Porém, o que poderia ser um filme puramente observacional aos moldes do cinema de fluxo, distanciando-se da jornada psicológica, há também momentos onde o filme se sabota. Momentos como a inserção de um delírio do personagem, sem peso nenhum, pois não retorna ou não se comenta sobre o fato, ou então suas interações com os atores que representam a população urbana; entre conhecidos, colegas e clientes, todos eles parecem puramente instrumentais e unidimensionais, com a performance igualmente dura e artificial; anos luz dos atores indígenas, únicos no elenco que realmente interpretam personagens, por assim dizer.

Após um tempo, também, o filme acaba por parecer redundante. Sua observação simplesmente para de se mover, acabando o filme quando as possibilidades se esgotam - até recebendo as novas de braços abertos em seu final carregado de ternura, mas ainda assim não justificando a uma hora e meia de duração, com muitas cenas que parecem não sair do lugar e não ter grandes propósitos, cheirando a inserções um tanto explicativas. 
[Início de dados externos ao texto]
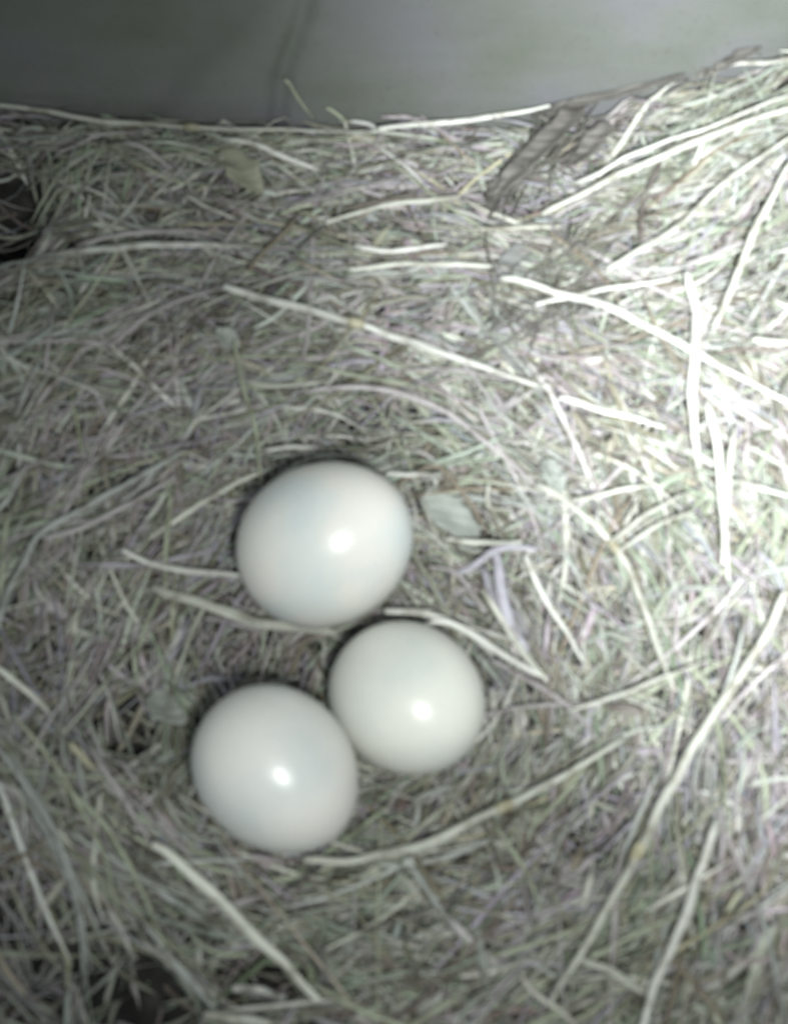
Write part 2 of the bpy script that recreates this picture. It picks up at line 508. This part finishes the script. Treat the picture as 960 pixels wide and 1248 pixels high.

O filme carece largamente de identidade, ora acompanhado de forma quase documental, ora apelando para a fantasia, ou para o subjetividade guiada das músicas diegéticas, por vezes distanciando-se dos personagens e apenas acompanhando desde seu dia-a-dia até novas descobertas - como na cena ao mesmo tempo seca e cheia de curiosidade da primeira experiência de Anderson com um homem - por vezes esboçando dramas que chegam às raias do explicativo, como é o caso da família que o convoca de volta. A colagem de estilos não é um mal em si, mas é explorada de forma tão pontual, sem um laço amarrando o filme sob um mesmo conceito - um indivíduo que sente perder a identidade - parecendo conjugar sob um mesmo teto muitos filmes incompletos, mas nenhum realmente desenvolvido.

E é assim, tentando muito, atirando para todos os lados, que o filme acaba por ficar no meio do caminho. É verdade que tem grande parte dos excessos de A Floresta de Jonathas podados e é mais discreto na fusão de diferentes técnicas e abordagens para puramente acompanhar seu personagem, mas ao pesar a mão para extrair alguma espécie de síntese social do seu personagem, também é onde o filme é vitimado.

Antes o Tempo Não Acabava cai no rol dos filmes insípidos, que tentam dizer algo de qualquer jeito, mudando de curso a cada dezena de minutos. Até tem bons momentos - mais de um aliás, mostrando o grande interesse que Anderson desperta, sendo conceitualmente um personagem muito singular em sua despersonalização para então caracterização -, mas é em grande parte esquecível, não acrescentando nada que um Serras da Desordem não tenha trazido para o nosso cinema, parecendo uma pálida versão da jornada de Carapirú no filme de Andrea Tonacci, na abordagem de como o índio é absorvido violentamente pela cultura ocidental e como isso afeta seus laços afetivos e seu mundo interior e simbólico. 

O filme acaba por não conseguir justificar qualquer intensidade ou peso para si, estagnado entre o conceito interessante e uma insuficiência enquanto obra cinematográfica, com a conclusão que, assim como no filme anterior, mostra que ainda há muito a ser lapidado.